Challenge -> Identify the lines holding "scene" and copy them.

[START]

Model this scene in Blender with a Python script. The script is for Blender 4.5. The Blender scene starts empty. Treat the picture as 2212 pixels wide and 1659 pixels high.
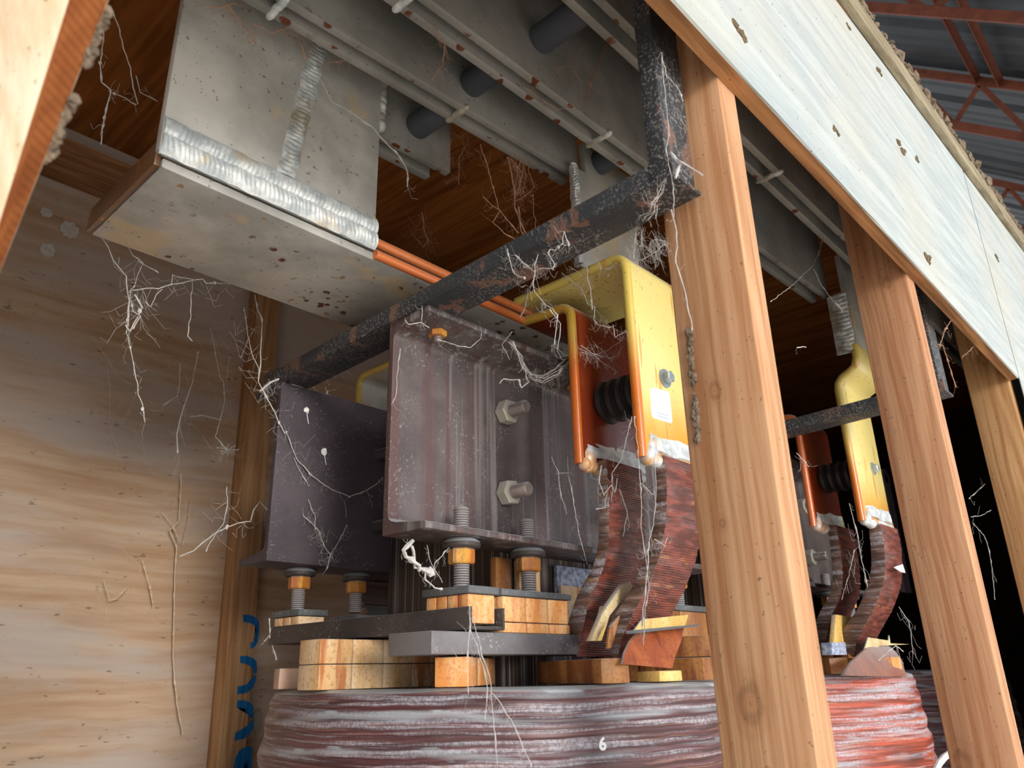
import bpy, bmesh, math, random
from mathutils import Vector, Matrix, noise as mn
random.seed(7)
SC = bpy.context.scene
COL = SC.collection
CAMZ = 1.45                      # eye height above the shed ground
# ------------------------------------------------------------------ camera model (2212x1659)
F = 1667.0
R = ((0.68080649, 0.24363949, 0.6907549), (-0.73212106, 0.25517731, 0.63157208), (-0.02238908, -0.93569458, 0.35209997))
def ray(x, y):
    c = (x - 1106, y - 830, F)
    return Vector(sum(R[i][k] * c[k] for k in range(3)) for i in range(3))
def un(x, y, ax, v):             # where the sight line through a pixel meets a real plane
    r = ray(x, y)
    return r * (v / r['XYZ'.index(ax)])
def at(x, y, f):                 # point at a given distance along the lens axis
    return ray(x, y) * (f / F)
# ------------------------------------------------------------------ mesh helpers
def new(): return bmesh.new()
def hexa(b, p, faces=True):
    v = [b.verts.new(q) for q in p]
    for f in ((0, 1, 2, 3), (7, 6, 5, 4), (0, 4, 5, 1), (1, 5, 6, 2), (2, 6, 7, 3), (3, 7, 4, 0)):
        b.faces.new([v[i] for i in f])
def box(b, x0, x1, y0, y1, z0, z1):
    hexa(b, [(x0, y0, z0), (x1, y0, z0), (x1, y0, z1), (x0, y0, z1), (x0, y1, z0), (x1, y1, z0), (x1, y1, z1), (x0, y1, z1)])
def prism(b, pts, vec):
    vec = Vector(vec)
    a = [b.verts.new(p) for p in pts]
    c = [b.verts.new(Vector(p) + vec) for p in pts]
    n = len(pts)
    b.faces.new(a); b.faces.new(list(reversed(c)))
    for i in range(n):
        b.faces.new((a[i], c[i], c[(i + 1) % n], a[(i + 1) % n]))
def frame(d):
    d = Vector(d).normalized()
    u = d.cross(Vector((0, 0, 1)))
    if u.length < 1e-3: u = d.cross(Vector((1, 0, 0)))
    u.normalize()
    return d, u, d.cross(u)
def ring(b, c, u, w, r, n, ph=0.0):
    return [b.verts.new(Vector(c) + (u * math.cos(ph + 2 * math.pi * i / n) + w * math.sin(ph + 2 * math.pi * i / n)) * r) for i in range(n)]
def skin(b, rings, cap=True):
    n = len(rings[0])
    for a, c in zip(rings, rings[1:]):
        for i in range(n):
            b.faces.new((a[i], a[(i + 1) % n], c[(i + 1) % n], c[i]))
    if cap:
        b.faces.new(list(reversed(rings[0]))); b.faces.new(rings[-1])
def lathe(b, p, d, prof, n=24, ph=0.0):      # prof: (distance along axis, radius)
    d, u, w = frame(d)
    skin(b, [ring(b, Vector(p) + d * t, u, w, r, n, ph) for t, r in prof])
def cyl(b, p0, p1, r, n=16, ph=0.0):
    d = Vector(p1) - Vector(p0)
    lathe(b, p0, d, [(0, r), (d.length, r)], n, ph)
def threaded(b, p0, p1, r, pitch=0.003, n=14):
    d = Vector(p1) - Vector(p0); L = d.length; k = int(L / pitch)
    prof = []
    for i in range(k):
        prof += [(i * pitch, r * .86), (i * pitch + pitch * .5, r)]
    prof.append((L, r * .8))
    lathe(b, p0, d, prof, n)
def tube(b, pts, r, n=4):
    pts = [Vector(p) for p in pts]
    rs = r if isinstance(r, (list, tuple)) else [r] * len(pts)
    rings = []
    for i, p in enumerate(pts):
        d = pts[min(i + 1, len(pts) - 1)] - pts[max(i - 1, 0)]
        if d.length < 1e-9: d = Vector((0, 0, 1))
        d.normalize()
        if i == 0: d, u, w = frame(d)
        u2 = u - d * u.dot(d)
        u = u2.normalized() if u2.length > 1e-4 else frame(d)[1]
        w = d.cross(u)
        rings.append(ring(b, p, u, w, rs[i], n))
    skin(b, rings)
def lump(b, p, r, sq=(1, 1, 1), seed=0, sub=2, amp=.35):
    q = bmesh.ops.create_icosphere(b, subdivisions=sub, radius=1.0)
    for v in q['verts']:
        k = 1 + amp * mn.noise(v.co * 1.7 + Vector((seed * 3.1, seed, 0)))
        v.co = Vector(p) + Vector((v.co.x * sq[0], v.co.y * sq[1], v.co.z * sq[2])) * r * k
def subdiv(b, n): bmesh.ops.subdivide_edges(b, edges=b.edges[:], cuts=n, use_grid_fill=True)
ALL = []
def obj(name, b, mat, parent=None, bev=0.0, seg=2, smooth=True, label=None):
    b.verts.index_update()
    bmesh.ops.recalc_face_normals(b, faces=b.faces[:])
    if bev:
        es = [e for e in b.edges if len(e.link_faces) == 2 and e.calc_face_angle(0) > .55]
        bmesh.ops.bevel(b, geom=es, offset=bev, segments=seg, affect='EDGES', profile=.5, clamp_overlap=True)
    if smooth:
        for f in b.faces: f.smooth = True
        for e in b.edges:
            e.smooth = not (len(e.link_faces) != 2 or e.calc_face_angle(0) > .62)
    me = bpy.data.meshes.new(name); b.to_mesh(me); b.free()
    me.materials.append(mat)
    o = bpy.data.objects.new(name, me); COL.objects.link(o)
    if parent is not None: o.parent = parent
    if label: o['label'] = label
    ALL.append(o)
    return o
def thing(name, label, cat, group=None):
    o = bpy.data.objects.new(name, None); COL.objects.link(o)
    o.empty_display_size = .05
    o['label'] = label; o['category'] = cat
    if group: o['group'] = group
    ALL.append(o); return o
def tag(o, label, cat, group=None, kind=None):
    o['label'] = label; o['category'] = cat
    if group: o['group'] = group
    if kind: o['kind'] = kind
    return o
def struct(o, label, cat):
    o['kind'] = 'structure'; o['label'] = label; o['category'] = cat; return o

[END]

Reply to the exercise ->
Model this scene in Blender with a Python script. The script is for Blender 4.5. The Blender scene starts empty. Treat the picture as 2212 pixels wide and 1659 pixels high.
SC = bpy.context.scene